女性役員が退室し、前任者(Aさん)に「私の席はどこですか?」と尋ねると、「あぁ…用意してないんですよね」と一言。困惑していると、他の事務員の方が、「今日はとりあえず、あそこに座ってもらったら?」と指さしたのは、部屋の隅にぽつんと置かれたパイプ丸椅子。他に座る場所もなく、指示された通りその椅子に座ることに。カバンの置き場もないため、仕方なく膝の上に抱えることになりました。
この時点で、「なんか変じゃない?」という違和感が芽生え始めていました。
なぜか仕事を教えてもらえない
業務開始の時間になると、みんな無言で仕事を始めました。「何かできることはありますか?」と声をかけたところ、「手が空いたら声をかけるので、座っててください」との返事。今は朝一の忙しい時間帯だし、仕方ないのかな…と思い、丸椅子に座って静かに待機。
しかし、2時間以上経っても誰からも声はかかりません。
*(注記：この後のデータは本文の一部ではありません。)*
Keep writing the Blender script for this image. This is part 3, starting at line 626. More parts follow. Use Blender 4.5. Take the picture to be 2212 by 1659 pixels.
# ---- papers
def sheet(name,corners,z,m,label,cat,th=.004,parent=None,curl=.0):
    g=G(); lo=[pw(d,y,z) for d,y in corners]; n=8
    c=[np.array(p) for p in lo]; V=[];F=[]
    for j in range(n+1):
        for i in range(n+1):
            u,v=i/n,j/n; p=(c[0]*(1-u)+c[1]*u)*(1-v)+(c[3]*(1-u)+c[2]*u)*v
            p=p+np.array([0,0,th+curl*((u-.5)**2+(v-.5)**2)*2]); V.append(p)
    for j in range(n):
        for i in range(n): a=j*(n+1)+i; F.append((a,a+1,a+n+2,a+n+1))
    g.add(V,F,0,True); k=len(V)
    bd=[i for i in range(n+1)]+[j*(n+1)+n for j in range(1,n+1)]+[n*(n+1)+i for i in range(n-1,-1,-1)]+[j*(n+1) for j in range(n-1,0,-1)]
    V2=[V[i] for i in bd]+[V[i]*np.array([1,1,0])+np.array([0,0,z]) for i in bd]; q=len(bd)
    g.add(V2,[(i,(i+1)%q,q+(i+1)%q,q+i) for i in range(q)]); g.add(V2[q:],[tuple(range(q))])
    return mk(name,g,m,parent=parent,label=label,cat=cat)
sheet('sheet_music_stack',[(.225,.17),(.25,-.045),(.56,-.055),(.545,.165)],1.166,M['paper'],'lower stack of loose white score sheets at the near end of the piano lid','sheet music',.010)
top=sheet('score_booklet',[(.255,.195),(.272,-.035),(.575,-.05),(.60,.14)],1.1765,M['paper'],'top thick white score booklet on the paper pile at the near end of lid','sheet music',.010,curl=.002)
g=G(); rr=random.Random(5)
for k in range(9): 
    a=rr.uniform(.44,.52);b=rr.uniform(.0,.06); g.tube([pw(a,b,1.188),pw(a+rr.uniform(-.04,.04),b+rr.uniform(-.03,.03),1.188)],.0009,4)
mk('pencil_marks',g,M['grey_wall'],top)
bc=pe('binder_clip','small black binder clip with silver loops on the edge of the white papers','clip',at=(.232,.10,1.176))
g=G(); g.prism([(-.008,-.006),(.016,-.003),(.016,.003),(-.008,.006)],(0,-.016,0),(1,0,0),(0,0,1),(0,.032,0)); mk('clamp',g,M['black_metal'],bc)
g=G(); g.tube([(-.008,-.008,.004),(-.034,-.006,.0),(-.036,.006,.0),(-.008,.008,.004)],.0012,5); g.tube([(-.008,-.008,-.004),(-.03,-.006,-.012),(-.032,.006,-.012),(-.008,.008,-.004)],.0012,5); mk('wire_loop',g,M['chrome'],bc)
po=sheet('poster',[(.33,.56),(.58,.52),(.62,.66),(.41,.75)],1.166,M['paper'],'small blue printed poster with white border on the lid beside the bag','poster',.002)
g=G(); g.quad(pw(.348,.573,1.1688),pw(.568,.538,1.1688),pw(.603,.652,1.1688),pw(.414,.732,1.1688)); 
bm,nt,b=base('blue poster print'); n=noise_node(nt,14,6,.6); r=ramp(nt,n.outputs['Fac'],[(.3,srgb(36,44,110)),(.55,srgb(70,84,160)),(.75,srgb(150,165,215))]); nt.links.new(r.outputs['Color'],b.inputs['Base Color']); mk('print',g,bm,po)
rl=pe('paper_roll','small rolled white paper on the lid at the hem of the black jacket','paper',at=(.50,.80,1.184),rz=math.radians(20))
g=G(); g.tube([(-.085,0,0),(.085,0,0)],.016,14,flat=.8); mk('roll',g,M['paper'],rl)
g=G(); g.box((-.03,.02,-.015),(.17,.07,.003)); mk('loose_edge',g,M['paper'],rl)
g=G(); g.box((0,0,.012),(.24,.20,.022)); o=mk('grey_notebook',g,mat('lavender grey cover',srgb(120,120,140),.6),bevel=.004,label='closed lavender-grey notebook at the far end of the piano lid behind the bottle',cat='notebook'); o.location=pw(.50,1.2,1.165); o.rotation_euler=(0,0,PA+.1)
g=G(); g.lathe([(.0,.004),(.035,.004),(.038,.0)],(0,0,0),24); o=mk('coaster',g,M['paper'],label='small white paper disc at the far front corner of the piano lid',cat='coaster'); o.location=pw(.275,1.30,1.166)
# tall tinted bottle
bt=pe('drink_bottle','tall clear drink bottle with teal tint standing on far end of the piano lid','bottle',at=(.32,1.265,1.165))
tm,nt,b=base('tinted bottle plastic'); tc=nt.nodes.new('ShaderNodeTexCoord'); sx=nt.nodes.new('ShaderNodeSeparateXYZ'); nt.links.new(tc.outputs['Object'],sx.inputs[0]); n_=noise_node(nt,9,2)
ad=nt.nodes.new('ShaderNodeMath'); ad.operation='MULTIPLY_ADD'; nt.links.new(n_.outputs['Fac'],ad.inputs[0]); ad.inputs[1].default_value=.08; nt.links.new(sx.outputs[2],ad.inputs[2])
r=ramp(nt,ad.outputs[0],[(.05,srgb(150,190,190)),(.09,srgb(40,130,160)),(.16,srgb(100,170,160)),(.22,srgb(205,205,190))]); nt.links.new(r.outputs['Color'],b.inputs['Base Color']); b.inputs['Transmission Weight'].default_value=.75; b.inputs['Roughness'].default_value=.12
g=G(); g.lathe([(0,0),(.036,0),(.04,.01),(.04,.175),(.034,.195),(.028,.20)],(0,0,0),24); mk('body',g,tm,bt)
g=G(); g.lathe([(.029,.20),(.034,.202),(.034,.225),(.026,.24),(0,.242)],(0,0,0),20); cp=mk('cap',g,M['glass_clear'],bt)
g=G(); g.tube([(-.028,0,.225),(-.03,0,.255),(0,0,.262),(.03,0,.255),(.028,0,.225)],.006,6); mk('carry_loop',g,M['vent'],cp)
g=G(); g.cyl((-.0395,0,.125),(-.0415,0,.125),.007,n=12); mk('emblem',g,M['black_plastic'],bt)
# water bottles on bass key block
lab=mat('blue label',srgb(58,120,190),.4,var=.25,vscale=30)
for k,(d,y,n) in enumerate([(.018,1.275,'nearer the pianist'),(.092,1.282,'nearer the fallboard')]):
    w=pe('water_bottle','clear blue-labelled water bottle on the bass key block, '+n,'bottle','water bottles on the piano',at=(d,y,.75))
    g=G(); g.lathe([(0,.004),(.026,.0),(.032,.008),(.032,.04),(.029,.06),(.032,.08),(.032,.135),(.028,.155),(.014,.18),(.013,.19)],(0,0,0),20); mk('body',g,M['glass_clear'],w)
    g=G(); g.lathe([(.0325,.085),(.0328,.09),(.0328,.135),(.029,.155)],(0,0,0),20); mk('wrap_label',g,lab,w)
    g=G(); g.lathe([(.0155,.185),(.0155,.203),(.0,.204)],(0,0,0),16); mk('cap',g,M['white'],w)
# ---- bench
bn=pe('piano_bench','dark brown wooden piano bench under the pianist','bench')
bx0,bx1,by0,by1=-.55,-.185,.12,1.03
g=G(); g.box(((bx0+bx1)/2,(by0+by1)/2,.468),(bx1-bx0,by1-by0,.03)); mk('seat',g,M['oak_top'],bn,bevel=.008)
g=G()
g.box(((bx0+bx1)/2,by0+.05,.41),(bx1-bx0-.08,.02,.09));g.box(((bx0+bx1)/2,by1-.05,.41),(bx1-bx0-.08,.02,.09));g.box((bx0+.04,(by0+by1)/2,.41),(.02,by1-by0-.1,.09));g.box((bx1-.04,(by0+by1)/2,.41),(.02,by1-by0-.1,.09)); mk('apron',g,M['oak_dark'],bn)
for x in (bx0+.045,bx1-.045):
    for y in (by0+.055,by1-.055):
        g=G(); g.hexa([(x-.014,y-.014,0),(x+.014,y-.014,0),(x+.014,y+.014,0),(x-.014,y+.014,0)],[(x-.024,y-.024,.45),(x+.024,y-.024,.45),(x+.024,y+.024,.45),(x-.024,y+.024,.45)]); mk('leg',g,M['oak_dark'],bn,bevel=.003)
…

事務員同士で談笑しており、どう見ても一段落ついた様子です。ボーッと指示待ちするのも嫌だったので再度声をかけるも、「今は教えることがないので、座っていてください」という指示。
「なんか変じゃない?」という気持ちが、だんだん強くなっていきました。
昼休憩、まさかの「ぼっち」
昼休みの開始を知らせるチャイムが鳴りました。事務員の方々は席を立ち、「先にトイレ行ってから食堂行くね〜」などと話しながら、全員部屋を出ていきました。まるで、丸椅子に座っている新入社員なんて存在しないかのような振る舞い。始業からたった4時間ですが、「この職場はなにかおかしい」と確信しました。
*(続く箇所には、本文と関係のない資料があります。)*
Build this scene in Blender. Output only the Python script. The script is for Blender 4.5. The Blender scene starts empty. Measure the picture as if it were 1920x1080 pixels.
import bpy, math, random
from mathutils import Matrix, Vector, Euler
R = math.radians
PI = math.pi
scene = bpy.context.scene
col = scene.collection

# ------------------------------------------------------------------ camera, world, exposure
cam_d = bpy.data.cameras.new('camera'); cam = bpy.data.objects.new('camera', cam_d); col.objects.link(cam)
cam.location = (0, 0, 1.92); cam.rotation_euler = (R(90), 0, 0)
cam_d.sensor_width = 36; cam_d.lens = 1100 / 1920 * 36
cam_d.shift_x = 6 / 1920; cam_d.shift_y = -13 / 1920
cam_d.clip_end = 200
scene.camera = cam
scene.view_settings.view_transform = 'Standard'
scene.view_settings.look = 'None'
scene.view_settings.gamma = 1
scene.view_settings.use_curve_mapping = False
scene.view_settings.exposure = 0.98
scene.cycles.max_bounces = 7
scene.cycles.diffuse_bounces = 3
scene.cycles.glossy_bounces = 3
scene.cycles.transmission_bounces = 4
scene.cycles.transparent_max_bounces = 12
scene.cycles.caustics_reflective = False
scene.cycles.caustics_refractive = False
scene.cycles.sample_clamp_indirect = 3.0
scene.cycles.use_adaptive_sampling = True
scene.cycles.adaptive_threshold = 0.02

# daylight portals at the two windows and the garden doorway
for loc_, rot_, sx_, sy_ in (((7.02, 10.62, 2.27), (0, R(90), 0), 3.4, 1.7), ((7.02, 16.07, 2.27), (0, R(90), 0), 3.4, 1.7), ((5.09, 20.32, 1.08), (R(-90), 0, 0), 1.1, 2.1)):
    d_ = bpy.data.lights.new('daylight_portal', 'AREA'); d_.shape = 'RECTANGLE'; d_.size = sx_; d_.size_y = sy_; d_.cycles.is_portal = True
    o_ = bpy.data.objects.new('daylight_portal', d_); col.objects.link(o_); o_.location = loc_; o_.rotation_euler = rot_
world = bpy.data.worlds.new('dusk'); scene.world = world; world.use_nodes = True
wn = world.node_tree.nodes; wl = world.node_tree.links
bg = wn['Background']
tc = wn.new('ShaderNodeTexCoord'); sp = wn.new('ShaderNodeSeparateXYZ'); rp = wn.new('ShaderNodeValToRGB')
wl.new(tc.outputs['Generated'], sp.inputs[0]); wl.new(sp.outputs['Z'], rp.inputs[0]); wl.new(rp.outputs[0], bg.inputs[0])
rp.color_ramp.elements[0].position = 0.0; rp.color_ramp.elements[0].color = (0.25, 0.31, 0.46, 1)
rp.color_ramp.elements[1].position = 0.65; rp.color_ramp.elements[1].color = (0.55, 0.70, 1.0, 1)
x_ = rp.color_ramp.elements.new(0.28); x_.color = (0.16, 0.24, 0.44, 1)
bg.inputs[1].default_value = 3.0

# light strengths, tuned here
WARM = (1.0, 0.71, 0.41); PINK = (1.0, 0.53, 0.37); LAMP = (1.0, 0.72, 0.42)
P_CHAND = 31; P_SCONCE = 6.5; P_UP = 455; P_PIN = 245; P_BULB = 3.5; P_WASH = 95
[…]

どこで昼ご飯を食べればいいの?「食堂」って単語が聞こえたし、食堂?というか、なんで私だけ置き去りにしたんだろう…と思いながら、広い敷地内を一人ウロウロ。出会った人に場所を尋ね、どうにか食堂にたどり着きました。
広い食堂の中で、事務服を着た軍団を発見。事務員全員で食事をしていましたが、さすがに「一緒に食べましょう」と行く勇気はありません。空いてる席に座り、持参したお弁当を食べました。
午後も仕事がない
午後も「何をすればいいですか?」と尋ねるも、「手が空いたら声をかけるので、座っていてください」との指示。
今日、その指示何回目だよ…。「何かできることないですか?」と少し強めに食い下がると、Aさんは困惑した表情に。すると他の事務員の方から、「じゃあ、建物の外の掃除をお願いできますか?」と、箒を渡されました。
マジで言ってる…?と不信感は増すばかり。外掃除が終わったところで室内に戻り、またパイプ丸椅子に着席。そうして、ようやく定時を迎えました。「お疲れ様でした。帰宅していいですよ」と言われ、事務室を後にしました。
明らかに邪魔者扱いされている。入社初日からショックでした。
私は退職しません!
会社の出口へ向かう途中、女性役員の方とバッタリ。「ここの仕事は。覚えられそうですか?」と声をかけられたので、今日1日の出来事を伝えました。すると…「ふーともさん!一緒に来てください!」と鬼の形相。女性役員と一緒に事務室へ引き返すことになりました。
女性役員は事務室へ勢いよく入り、「Aさん!あなた、いい加減にしなさい!」と強めに言い放ちました。静まり返る室内、そして…急に泣き叫ぶAさん。何が起こっているのか分からず、私は入口で硬直していました。

私は退職しないって言ってるじゃないですか!



自分で退職届を出したでしょ!



だから…撤回しますって!



受理されたら撤回できません!



今までは撤回してくれたじゃないですか!



今までは温情処置です!
嫌なことがあるたびに退職届を出して…!



だから…やっぱり辞めたくないんです!



無理です!あなたは月末で退職です!
「うわぁぁー!」と、泣き叫ぶAさん。なにこの地獄の光景。
すると事務員の数名が、「退職したくない人を追い出してまで、新人を入れるってことですか?」「私は、Aさんを追い出してまで入ってきた人と一緒に仕事をしたくありません」と、加勢してきました。残りの事務員たちは、気配を消すように俯いて…。
初日から微妙な雰囲気だった原因が、このときようやくわかりました。
- 退職届を出したけど、辞めたくないAさん
- Aさんを守る強気の事務員数名
- 他事務員(周囲に合わせる)
上の事務員軍団と経営陣軍団が、Aさんの退職をめぐって対立中。そんな最中に、私が採用されてしまった…というわけです。ようやく決まった再就職なのに、とんでもない会社へ来てしまいました。「明日は必ず引継ぎ作業をするように!」と女性役員からお叱りを受け、Aさんはさらに大泣きしていました。
退職届の効力
※退職届は、会社に受理された時点で効力が発生します。つまり、本人が「やっぱり辞めたくない」と言っても、原則として撤回はできません。ただし、会社がそれを了承した場合に限って、復職できる可能性はあります。
帰宅後、明日からのことを考える
帰宅後、何も仕事をしていないのに、ドッと疲れが出ました。
あの会社…あの職場で働くの、無理じゃない?Aさんが退職したあと、私、絶対に全員から超いじめられるじゃん…。職場いじめを受ける日々が、簡単に想像できてしまいます。入社初日に、今後のいじめの心配をしなきゃいけないなんて…とんでもない職場です。
でも、ようやく決まった再就職。自分から手放すなんて、どうしても嫌でした。今日の帰り、事務員全員が役員から直接お叱りを受けていたし、明日になれば何か変わってるかもしれない。そんな淡い期待を抱きつつ、その日は眠りにつきました。
…が、そう都合よくいくはずもなく。